● **Instructions for the task**
The data must be written out once more, precisely as given.

● **Information shown**
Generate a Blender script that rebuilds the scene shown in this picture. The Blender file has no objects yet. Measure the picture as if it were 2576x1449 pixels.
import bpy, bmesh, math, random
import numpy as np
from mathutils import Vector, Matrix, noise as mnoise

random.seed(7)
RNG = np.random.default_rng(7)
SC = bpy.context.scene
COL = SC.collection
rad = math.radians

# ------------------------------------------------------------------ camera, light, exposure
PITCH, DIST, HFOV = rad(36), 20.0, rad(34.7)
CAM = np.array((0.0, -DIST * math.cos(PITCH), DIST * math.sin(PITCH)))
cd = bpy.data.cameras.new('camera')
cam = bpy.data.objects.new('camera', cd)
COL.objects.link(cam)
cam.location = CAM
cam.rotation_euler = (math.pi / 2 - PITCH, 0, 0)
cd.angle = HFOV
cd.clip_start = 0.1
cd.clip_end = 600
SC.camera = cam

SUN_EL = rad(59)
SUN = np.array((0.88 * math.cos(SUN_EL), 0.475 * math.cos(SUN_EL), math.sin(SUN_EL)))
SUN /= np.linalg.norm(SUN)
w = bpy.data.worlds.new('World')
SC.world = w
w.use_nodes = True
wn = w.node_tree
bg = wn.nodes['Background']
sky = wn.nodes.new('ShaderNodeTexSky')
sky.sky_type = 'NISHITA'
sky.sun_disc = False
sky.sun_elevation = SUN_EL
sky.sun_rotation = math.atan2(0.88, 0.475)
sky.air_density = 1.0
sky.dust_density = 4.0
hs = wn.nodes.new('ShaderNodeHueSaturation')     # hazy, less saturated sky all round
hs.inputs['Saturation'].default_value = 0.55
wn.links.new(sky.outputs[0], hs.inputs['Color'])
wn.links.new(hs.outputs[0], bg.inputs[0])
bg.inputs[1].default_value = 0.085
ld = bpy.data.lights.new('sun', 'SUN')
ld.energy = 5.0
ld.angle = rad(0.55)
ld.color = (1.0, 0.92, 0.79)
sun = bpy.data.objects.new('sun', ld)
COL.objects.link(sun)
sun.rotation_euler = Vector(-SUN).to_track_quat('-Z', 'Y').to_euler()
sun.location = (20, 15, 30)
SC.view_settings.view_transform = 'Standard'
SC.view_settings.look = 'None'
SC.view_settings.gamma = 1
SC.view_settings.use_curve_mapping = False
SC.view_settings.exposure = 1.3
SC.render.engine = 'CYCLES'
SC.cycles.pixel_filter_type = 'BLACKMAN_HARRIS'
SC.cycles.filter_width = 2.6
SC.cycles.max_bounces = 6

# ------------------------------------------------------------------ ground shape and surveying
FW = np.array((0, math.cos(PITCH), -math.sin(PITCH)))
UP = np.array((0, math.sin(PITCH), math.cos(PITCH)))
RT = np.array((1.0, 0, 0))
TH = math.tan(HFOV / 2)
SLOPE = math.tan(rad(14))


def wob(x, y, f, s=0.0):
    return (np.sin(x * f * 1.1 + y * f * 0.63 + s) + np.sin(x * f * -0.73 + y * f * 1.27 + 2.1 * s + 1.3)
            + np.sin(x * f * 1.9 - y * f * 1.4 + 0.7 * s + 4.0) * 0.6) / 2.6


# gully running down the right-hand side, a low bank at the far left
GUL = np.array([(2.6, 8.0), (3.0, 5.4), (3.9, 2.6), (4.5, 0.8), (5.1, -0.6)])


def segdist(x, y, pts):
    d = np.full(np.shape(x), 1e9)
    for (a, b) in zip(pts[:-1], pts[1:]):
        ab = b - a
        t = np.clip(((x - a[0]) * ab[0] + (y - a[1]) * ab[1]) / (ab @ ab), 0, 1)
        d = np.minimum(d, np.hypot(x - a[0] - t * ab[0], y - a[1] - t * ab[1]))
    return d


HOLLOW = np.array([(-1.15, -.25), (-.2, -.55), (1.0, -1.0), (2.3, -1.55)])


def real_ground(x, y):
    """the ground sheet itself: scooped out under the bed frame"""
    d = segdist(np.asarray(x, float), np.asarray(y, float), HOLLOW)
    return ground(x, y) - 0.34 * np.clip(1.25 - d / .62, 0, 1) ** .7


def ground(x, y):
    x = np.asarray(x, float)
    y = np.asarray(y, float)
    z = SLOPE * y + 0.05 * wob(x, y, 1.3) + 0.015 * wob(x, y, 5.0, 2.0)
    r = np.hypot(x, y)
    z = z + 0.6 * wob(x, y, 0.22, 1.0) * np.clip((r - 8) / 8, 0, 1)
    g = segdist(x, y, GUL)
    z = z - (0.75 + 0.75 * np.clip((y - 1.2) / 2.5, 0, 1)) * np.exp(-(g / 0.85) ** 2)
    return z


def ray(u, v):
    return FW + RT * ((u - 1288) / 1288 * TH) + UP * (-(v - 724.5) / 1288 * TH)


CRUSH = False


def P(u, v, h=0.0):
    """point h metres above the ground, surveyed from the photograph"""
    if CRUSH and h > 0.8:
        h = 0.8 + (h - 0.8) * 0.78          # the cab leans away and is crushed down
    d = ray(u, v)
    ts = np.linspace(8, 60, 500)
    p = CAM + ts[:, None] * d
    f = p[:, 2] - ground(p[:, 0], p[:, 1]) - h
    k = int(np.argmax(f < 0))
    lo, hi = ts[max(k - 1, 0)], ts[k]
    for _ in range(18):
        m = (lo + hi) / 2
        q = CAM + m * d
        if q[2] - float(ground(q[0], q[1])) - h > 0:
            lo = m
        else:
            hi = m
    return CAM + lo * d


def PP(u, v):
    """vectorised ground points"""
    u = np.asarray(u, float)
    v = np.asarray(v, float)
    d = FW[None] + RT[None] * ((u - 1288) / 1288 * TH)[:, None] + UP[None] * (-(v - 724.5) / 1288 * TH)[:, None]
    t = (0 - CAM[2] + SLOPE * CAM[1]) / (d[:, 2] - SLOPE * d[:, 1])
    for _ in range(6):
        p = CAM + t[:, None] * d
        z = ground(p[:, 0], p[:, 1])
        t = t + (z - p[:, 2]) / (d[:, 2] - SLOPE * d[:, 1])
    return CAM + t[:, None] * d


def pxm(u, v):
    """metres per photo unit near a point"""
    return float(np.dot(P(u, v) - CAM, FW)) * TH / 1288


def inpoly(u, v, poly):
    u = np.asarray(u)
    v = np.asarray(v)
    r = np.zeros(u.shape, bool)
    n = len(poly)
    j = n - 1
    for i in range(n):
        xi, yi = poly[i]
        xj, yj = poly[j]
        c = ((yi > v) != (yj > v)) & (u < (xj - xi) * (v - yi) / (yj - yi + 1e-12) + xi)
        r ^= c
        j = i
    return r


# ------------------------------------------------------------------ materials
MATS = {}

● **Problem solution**
Generate a Blender script that rebuilds the scene shown in this picture. The Blender file has no objects yet. Measure the picture as if it were 2576x1449 pixels.
import bpy, bmesh, math, random
import numpy as np
from mathutils import Vector, Matrix, noise as mnoise

random.seed(7)
RNG = np.random.default_rng(7)
SC = bpy.context.scene
COL = SC.collection
rad = math.radians

# ------------------------------------------------------------------ camera, light, exposure
PITCH, DIST, HFOV = rad(36), 20.0, rad(34.7)
CAM = np.array((0.0, -DIST * math.cos(PITCH), DIST * math.sin(PITCH)))
cd = bpy.data.cameras.new('camera')
cam = bpy.data.objects.new('camera', cd)
COL.objects.link(cam)
cam.location = CAM
cam.rotation_euler = (math.pi / 2 - PITCH, 0, 0)
cd.angle = HFOV
cd.clip_start = 0.1
cd.clip_end = 600
SC.camera = cam

SUN_EL = rad(59)
SUN = np.array((0.88 * math.cos(SUN_EL), 0.475 * math.cos(SUN_EL), math.sin(SUN_EL)))
SUN /= np.linalg.norm(SUN)
w = bpy.data.worlds.new('World')
SC.world = w
w.use_nodes = True
wn = w.node_tree
bg = wn.nodes['Background']
sky = wn.nodes.new('ShaderNodeTexSky')
sky.sky_type = 'NISHITA'
sky.sun_disc = False
sky.sun_elevation = SUN_EL
sky.sun_rotation = math.atan2(0.88, 0.475)
sky.air_density = 1.0
sky.dust_density = 4.0
hs = wn.nodes.new('ShaderNodeHueSaturation')     # hazy, less saturated sky all round
hs.inputs['Saturation'].default_value = 0.55
wn.links.new(sky.outputs[0], hs.inputs['Color'])
wn.links.new(hs.outputs[0], bg.inputs[0])
bg.inputs[1].default_value = 0.085
ld = bpy.data.lights.new('sun', 'SUN')
ld.energy = 5.0
ld.angle = rad(0.55)
ld.color = (1.0, 0.92, 0.79)
sun = bpy.data.objects.new('sun', ld)
COL.objects.link(sun)
sun.rotation_euler = Vector(-SUN).to_track_quat('-Z', 'Y').to_euler()
sun.location = (20, 15, 30)
SC.view_settings.view_transform = 'Standard'
SC.view_settings.look = 'None'
SC.view_settings.gamma = 1
SC.view_settings.use_curve_mapping = False
SC.view_settings.exposure = 1.3
SC.render.engine = 'CYCLES'
SC.cycles.pixel_filter_type = 'BLACKMAN_HARRIS'
SC.cycles.filter_width = 2.6
SC.cycles.max_bounces = 6

# ------------------------------------------------------------------ ground shape and surveying
FW = np.array((0, math.cos(PITCH), -math.sin(PITCH)))
UP = np.array((0, math.sin(PITCH), math.cos(PITCH)))
RT = np.array((1.0, 0, 0))
TH = math.tan(HFOV / 2)
SLOPE = math.tan(rad(14))


def wob(x, y, f, s=0.0):
    return (np.sin(x * f * 1.1 + y * f * 0.63 + s) + np.sin(x * f * -0.73 + y * f * 1.27 + 2.1 * s + 1.3)
            + np.sin(x * f * 1.9 - y * f * 1.4 + 0.7 * s + 4.0) * 0.6) / 2.6


# gully running down the right-hand side, a low bank at the far left
GUL = np.array([(2.6, 8.0), (3.0, 5.4), (3.9, 2.6), (4.5, 0.8), (5.1, -0.6)])


def segdist(x, y, pts):
    d = np.full(np.shape(x), 1e9)
    for (a, b) in zip(pts[:-1], pts[1:]):
        ab = b - a
        t = np.clip(((x - a[0]) * ab[0] + (y - a[1]) * ab[1]) / (ab @ ab), 0, 1)
        d = np.minimum(d, np.hypot(x - a[0] - t * ab[0], y - a[1] - t * ab[1]))
    return d


HOLLOW = np.array([(-1.15, -.25), (-.2, -.55), (1.0, -1.0), (2.3, -1.55)])


def real_ground(x, y):
    """the ground sheet itself: scooped out under the bed frame"""
    d = segdist(np.asarray(x, float), np.asarray(y, float), HOLLOW)
    return ground(x, y) - 0.34 * np.clip(1.25 - d / .62, 0, 1) ** .7


def ground(x, y):
    x = np.asarray(x, float)
    y = np.asarray(y, float)
    z = SLOPE * y + 0.05 * wob(x, y, 1.3) + 0.015 * wob(x, y, 5.0, 2.0)
    r = np.hypot(x, y)
    z = z + 0.6 * wob(x, y, 0.22, 1.0) * np.clip((r - 8) / 8, 0, 1)
    g = segdist(x, y, GUL)
    z = z - (0.75 + 0.75 * np.clip((y - 1.2) / 2.5, 0, 1)) * np.exp(-(g / 0.85) ** 2)
    return z


def ray(u, v):
    return FW + RT * ((u - 1288) / 1288 * TH) + UP * (-(v - 724.5) / 1288 * TH)


CRUSH = False


def P(u, v, h=0.0):
    """point h metres above the ground, surveyed from the photograph"""
    if CRUSH and h > 0.8:
        h = 0.8 + (h - 0.8) * 0.78          # the cab leans away and is crushed down
    d = ray(u, v)
    ts = np.linspace(8, 60, 500)
    p = CAM + ts[:, None] * d
    f = p[:, 2] - ground(p[:, 0], p[:, 1]) - h
    k = int(np.argmax(f < 0))
    lo, hi = ts[max(k - 1, 0)], ts[k]
    for _ in range(18):
        m = (lo + hi) / 2
        q = CAM + m * d
        if q[2] - float(ground(q[0], q[1])) - h > 0:
            lo = m
        else:
            hi = m
    return CAM + lo * d


def PP(u, v):
    """vectorised ground points"""
    u = np.asarray(u, float)
    v = np.asarray(v, float)
    d = FW[None] + RT[None] * ((u - 1288) / 1288 * TH)[:, None] + UP[None] * (-(v - 724.5) / 1288 * TH)[:, None]
    t = (0 - CAM[2] + SLOPE * CAM[1]) / (d[:, 2] - SLOPE * d[:, 1])
    for _ in range(6):
        p = CAM + t[:, None] * d
        z = ground(p[:, 0], p[:, 1])
        t = t + (z - p[:, 2]) / (d[:, 2] - SLOPE * d[:, 1])
    return CAM + t[:, None] * d


def pxm(u, v):
    """metres per photo unit near a point"""
    return float(np.dot(P(u, v) - CAM, FW)) * TH / 1288


def inpoly(u, v, poly):
    u = np.asarray(u)
    v = np.asarray(v)
    r = np.zeros(u.shape, bool)
    n = len(poly)
    j = n - 1
    for i in range(n):
        xi, yi = poly[i]
        xj, yj = poly[j]
        c = ((yi > v) != (yj > v)) & (u < (xj - xi) * (v - yi) / (yj - yi + 1e-12) + xi)
        r ^= c
        j = i
    return r


# ------------------------------------------------------------------ materials
MATS = {}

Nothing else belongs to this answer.